Une activité imposée aux enseignants

Les enseignants qui animent ces clubs, eux aussi, le font en principe sur la base du volontariat. Ces clubs scolaires n’ont à l’origine pas de contenu éducatif défini par les programmes scolaires. Les enseignants n’ont donc pas l’obligation de les animer. Dans la réalité cependant, tout au moins dans de nombreux collèges, la coutume veut que tous les enseignants y participent. D’après une étude un peu ancienne du ministère de l’Éducation (2006), 92,4 % des enseignants en collège animent des clubs scolaires. On peut donc dire qu’ils sont contraints de le faire, qu’ils en aient envie ou non.

Les enseignants sont d’abord des travailleurs

L’animation des clubs scolaires par les enseignants est sur le papier volontaire. Par conséquent, on considère que l’on a pas à leur accorder une allocation lorsqu’ils le font bien au-delà de leur heures de travail aussi longtemps que nécessaire : officiellement, c’est une tâche qu’ils assument parce qu’ils le veulent. L’allocation de quelques milliers de yens qu’ils reçoivent lorsqu’ils le font pendant le week-end est considéré comme suffisante. Le revers du principe selon lequel les clubs scolaires garantissent aux élèves des activités à peu de frais est le travail gratuit accompli par les enseignants.
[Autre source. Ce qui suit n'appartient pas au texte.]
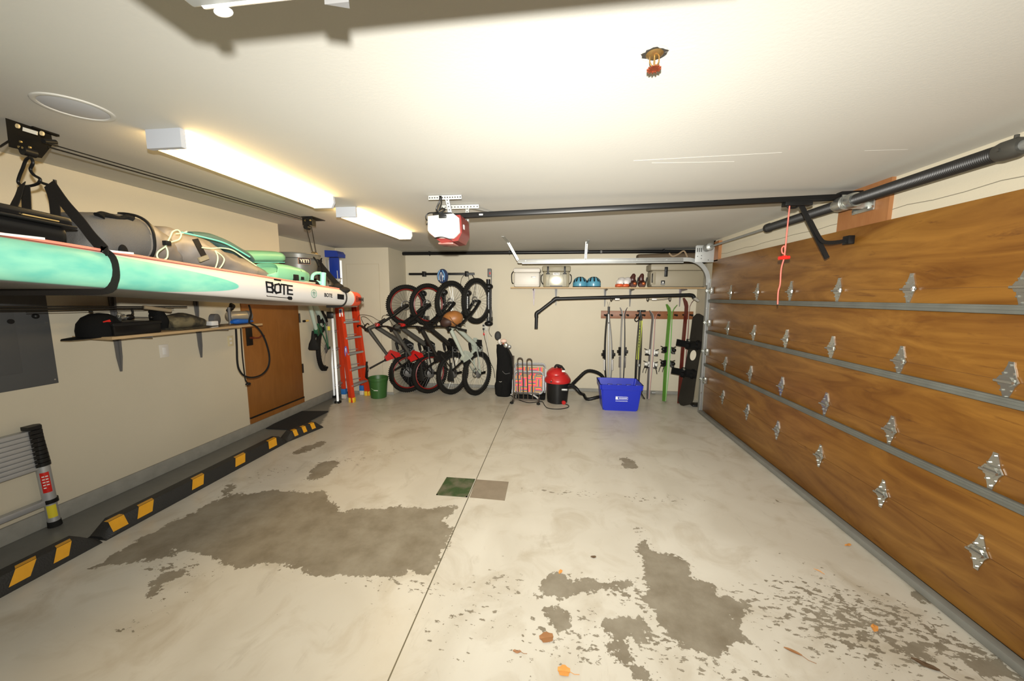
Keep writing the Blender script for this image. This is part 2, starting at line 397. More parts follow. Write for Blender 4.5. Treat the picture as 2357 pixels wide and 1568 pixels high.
# --- entry door (orange-brown wood) with lever and hinges
doorm = mat('stained_veneer_door', (.30, .11, .02), .38)
n = N(doorm); pv = n.map((5, 5, .8)); a = n.noise(pv, 2.2, 6, .6, 1.5); b = n.noise(n.map((1, 1, .6)), 5, 4)
n.col(n.mix(b, n.mix(a, (.14, .048, .007), (.26, .105, .022)), n.mix(a, (.175, .063, .010), (.295, .126, .030))))
d = struct('door_1', MB().box((XL-.01, 3.77, .20), (XL+.012, 4.70, 2.19), bev=.003), doorm)
d['label'] = 'orange-brown wooden entry door in the left wall'
build('threshold_board', MB().box((XL-.01, 3.77, .122), (XL+.016, 4.70, .19)), doorm, d)
build('bottom_sweep', MB().box((XL, 3.77, .185), (XL+.020, 4.70, .203)), black, d)
dark = mat('dark_bronze', (.02, .016, .012), .4, .6)
for z in (.55, 1.27, 1.9):
    build('hinge', MB().cyl((XL+.018, 4.705, z), (XL+.018, 4.705, z+.13), .011), dark, d)
mb = MB().box((XL+.012, 3.80, 1.06), (XL+.024, 3.885, 1.27), bev=.004)
hd = build('handle', mb, dark, d)
build('lever', MB().cyl((XL+.02, 3.85, 1.15), (XL+.07, 3.85, 1.15), .014).tube(cr([(XL+.065, 3.85, 1.15), (XL+.07, 3.92, 1.145), (XL+.068, 3.97, 1.165), (XL+.066, 4.01, 1.16)]), .009), mat('aged_copper_lever', (.18, .04, .02), .4, .5), hd)

# --- sectional garage door (four plywood sections)
gdm = mat('stained_plywood', (.42, .2, .045), .42)
n = N(gdm); pv = n.map((3.0, .55, 3.2)); a = n.noise(pv, 2.4, 7, .62, 1.2); b = n.noise(n.map((1, .5, 1)), 1.5, 4, .5)
st = n.noise(n.map((8, 1.1, 9)), 2.6, 5, .7, .6); sm = n.ramp(st, (.60, 0.), (.70, 1.))
a2 = n.ramp(a, (.32, 0.), (.68, 1.))
c = n.mix(a2, (.100, .035, .0035), (.215, .095, .015)); c2 = n.mix(a2, (.140, .053, .006), (.265, .128, .023))
c = n.mix(n.ramp(b, (.38, 0.), (.62, 1.)), c, c2); c = n.mix(n.math('MULTIPLY', sm, .8), c, (.085, .03, .006)); n.col(c)
n.link(n.ramp(a, (.2, .45), (.8, .34)), n.b.inputs['Roughness'])
stripm = mat('weathered_grey_strip', (.125, .13, .115), .55, .2, var=.3, vscale=8)
g = bpy.data.objects.new('door_2', None); COL.objects.link(g); g.location = (2.1, 2.9, 0); g['kind'] = 'structure'; WO['door_2'] = V((2.1, 2.9, 0))
g['label'] = 'stained plywood sectional garage door with grey strips and hinges'
zs = [.048, .711, 1.170, 1.598, 2.15]; YF = 5.31; YN = -.35
for i in range(4):
    mb = MB().box((2.10, YN, zs[i]+.003), (2.138, YF, zs[i+1]-.003), bev=.002)
    build('door_section', mb, gdm, g)
for k, z in enumerate((.711, 1.170, 1.598)):
    mb = MB().box((2.074, YN, z-.020), (2.10, YF, z+.024), bev=.006); mb.box((2.070, YN, z-.002), (2.10, YF, z+.014), bev=.003)
    build('joint_strip', mb, stripm, g)
build('bottom_strip', MB().box((2.050, YN, .008), (2.10, YF, .050), bev=.004), mat('pale_grey_strip', (.19, .193, .175), .6, .1, var=.2, vscale=8), g)
build('bottom_seal', MB().box((2.078, YN, 0), (2.125, YF, .012), bev=.003), black, g)
def hinge():
    mb = MB()
    # spade-shaped leaf, knuckle and bolts; local y along door, z up, -x into the room
    top = [(-.030,.012),(-.022,.045),(-.012,.075),(-.010,.092),(.010,.092),(.012,.075),(.022,.045),(.030,.012)]
    mb.prism(top, (0, 0, 0), (0, 1, 0), (0, 0, 1), -.004); mb.prism([(x, -z) for x, z in top], (0, 0, 0), (0, 1, 0), (0, 0, 1), -.004)
    mb.prism([(-.030,-.012),(-.030,.012),(.030,.012),(.030,-.012)], (-.004, 0, 0), (0, 1, 0), (0, 0, 1), -.010)
    mb.prism([(-.044,0),(-.030,.024),(.030,.024),(.044,0),(.030,-.024),(-.030,-.024)], (-.002, 0, 0), (0, 1, 0), (0, 0, 1), -.007)
    mb.prism([(-.028,.004),(-.014,.020),(.014,.020),(.028,.004)], (-.009, 0, 0), (0, 1, 0), (0, 0, 1), -.007)
    mb.prism([(-.028,-.008),(-.014,-.026),(.014,-.026),(.028,-.008)], (-.009, 0, 0), (0, 1, 0), (0, 0, 1), -.006)
    mb.cyl((-.022, -.036, -.002), (-.022, .036, -.002), .007, n=12)
    for yy, zz in ((0, .075), (0, -.075), (-.016, -.045), (.016, -.045), (-.018, .036), (.018, .036)):
        mb.cyl((-.004, yy, zz), (-.011, yy, zz), .0055, n=6)
    return mb
HY = [-.32+.56*0, .25, .80, 1.36, 1.92, 2.46, 3.02, 3.58, 4.13, 4.72]
hm = None
for z in (.405, .828, 1.268, 1.705):
    for yy in HY[1:]:
        if hm is None:
            o = build('hinge', hinge(), chrome, None, world=False); hm = o.data
        else: o = bpy.data.objects.new('hinge', hm); COL.objects.link(o)
        o.parent = g; o.location = V((2.099, yy, z)) - WO['door_2']
# thin seam lines level with the hinges
mb = MB()
for z in (.405, .828, 1.268, 1.705): mb.box((2.0985, YN, z-.0008), (2.1005, YF, z+.0008))
build('seam', mb, mat('dark_wood_seam', (.10, .04, .01), .7), g)
# door-edge roller brackets
for z in (.50, .90, 1.30, 1.74):
    mb = MB().box((2.06, 5.20, z-.045), (2.098, 5.27, z+.045), bev=.004); mb.cyl((2.065, 5.20, z), (2.065, 5.36, z), .006)
    mb.cyl((2.065, 5.335, z), (2.065, 5.355, z), .022, n=16); mb.cyl((2.06, 5.235, z+.02), (2.045, 5.235, z+.02), .009, n=6); mb.cyl((2.06, 5.235, z-.02), (2.045, 5.235, z-.02), .009, n=6)
    build('roller_bracket', mb, chrome, g)
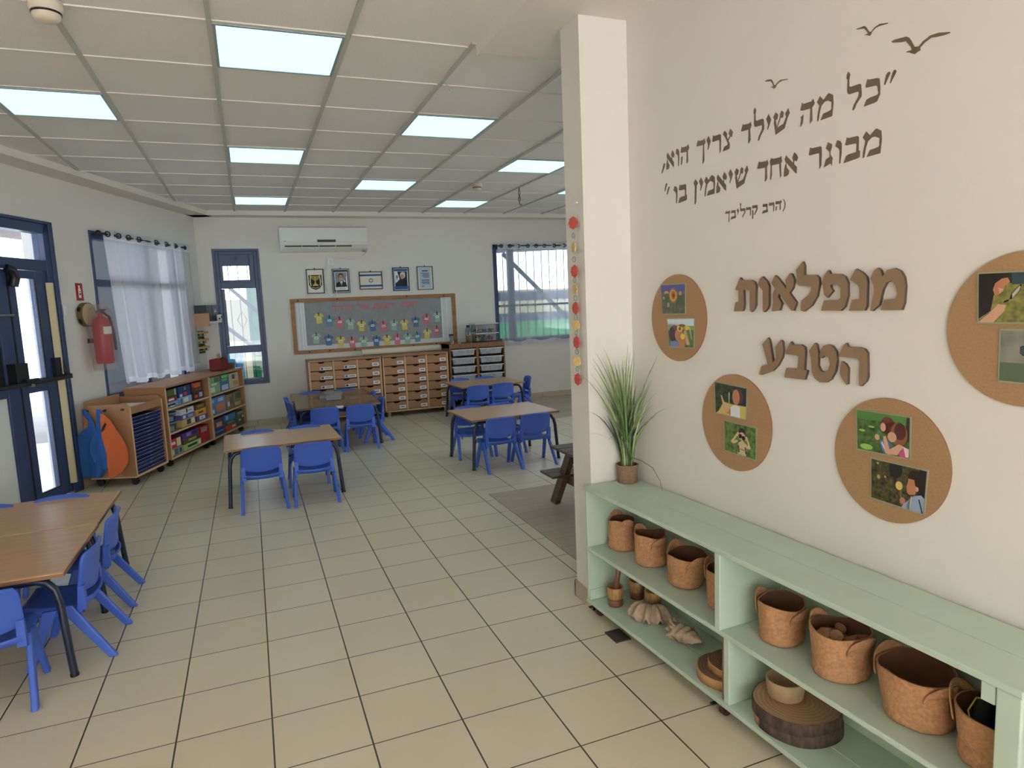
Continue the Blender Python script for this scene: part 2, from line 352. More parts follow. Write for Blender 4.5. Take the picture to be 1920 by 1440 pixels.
[('par',[[(0.8966,1.8542),(0.9032,1.8483),(0.908,1.8348),(0.9054,1.8225),(0.8971,1.8109),(0.8947,1.812),(0.9016,1.8238),(0.9037,1.8355),(0.901,1.8465),(0.8957,1.8537)]]),('he',[[(0.8652,1.8521),(0.8677,1.8497),(0.8839,1.849),(0.8872,1.8519),(0.8903,1.845),(0.888,1.8421),(0.8853,1.8399),(0.8865,1.8215),(0.8821,1.8176),(0.8811,1.8187),(0.882,1.8396),(0.8671,1.8402),(0.8617,1.8415)],[(0.8685,1.8339),(0.8673,1.8225),(0.8638,1.8176),(0.8624,1.8187),(0.8636,1.8282),(0.8631,1.8319)]]),('resh',[[(0.8334,1.8517),(0.8376,1.8496),(0.854,1.8493),(0.8564,1.8476),(0.857,1.837),(0.8562,1.8208),(0.8525,1.817),(0.8518,1.8392),(0.8498,1.8402),(0.8328,1.8403),(0.8306,1.8415)]]),('bet',[[(0.8038,1.8514),(0.8067,1.8497),(0.8218,1.8493),(0.8243,1.8474),(0.8244,1.8293),(0.8267,1.8282),(0.8264,1.82),(0.8219,1.8187),(0.7987,1.8168),(0.803,1.8258),(0.8072,1.8272),(0.8203,1.8279),(0.8205,1.8383),(0.8187,1.8398),(0.8034,1.8404),(0.801,1.8418)]]),('qof',[[(0.7514,1.8536),(0.7556,1.8522),(0.7722,1.8517),(0.7763,1.8507),(0.7768,1.8365),(0.763,1.8175),(0.7599,1.8187),(0.7712,1.8388),(0.7701,1.8419),(0.7504,1.8425)],[(0.7546,1.8374),(0.7567,1.8259),(0.7547,1.8051),(0.7495,1.8051),(0.7505,1.8237),(0.7504,1.8357)]]),('resh',[[(0.7214,1.8517),(0.7255,1.8496),(0.7413,1.8493),(0.7436,1.8476),(0.7442,1.837),(0.7434,1.8208),(0.7399,1.817),(0.7391,1.8392),(0.7372,1.8402),(0.7208,1.8403),(0.7187,1.8415)]]),('lamed',[[(0.6906,1.8715),(0.694,1.8669),(0.6924,1.8603),(0.6926,1.8515),(0.6949,1.8496),(0.7118,1.8494),(0.714,1.8475),(0.7155,1.8369),(0.7152,1.8321),(0.7067,1.824),(0.7025,1.8173),(0.6998,1.8169),(0.6989,1.8182),(0.7016,1.8241),(0.7094,1.833),(0.7104,1.8382),(0.7084,1.84),(0.6929,1.8403),(0.6899,1.8422),(0.6886,1.846),(0.6894,1.8611),(0.6872,1.8628),(0.6877,1.8682)]]),('yod',[[(0.676,1.8534),(0.6818,1.8439),(0.6785,1.8366),(0.6747,1.8296),(0.6732,1.8302),(0.6752,1.8372),(0.6707,1.8471)]]),('bet',[[(0.6423,1.8514),(0.6453,1.8497),(0.6611,1.8493),(0.6637,1.8474),(0.6638,1.8293),(0.6663,1.8282),(0.6659,1.82),(0.6613,1.8187),(0.637,1.8168),(0.6415,1.8258),(0.6459,1.8272),(0.6596,1.8279),(0.6597,1.8383),(0.6578,1.8398),(0.6419,1.8404),(0.6393,1.8418)]]),('fkaf',[[(0.6122,1.8525),(0.6158,1.8505),(0.6278,1.8497),(0.6314,1.8522),(0.6347,1.8442),(0.6303,1.8404),(0.6307,1.8126),(0.6264,1.8075),(0.6254,1.8083),(0.6277,1.8409),(0.6096,1.842),(0.6071,1.8434)]]),('par',[[(0.6026,1.8565),(0.5967,1.8478),(0.5938,1.8354),(0.5978,1.8222),(0.6036,1.8135),(0.6001,1.8148),(0.5931,1.8244),(0.5903,1.8359),(0.5932,1.8482),(0.6002,1.8568)]])]]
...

Cela permet d’exiger des enseignants qu’ils travaillent sans être payés parce que sur le plan nominal, il s’agit d’une activité volontaire, et cette obligation est imposée à quasiment tous les enseignants. Les raisons qui expliquent que les enseignants japonais ont les heures de travail les plus longues au monde dépassent la longueur du service qu’ils doivent à leurs employeurs.

Avant d’être des « éducateurs », les enseignants sont des travailleurs. Ce n’est que lorsque cette responsabilité d’animation des clubs scolaires sera améliorée que les enseignants pourront redevenir pour leurs élèves des enseignants équilibrés. Notre devoir à tous de réfléchir à la manière d’y arriver.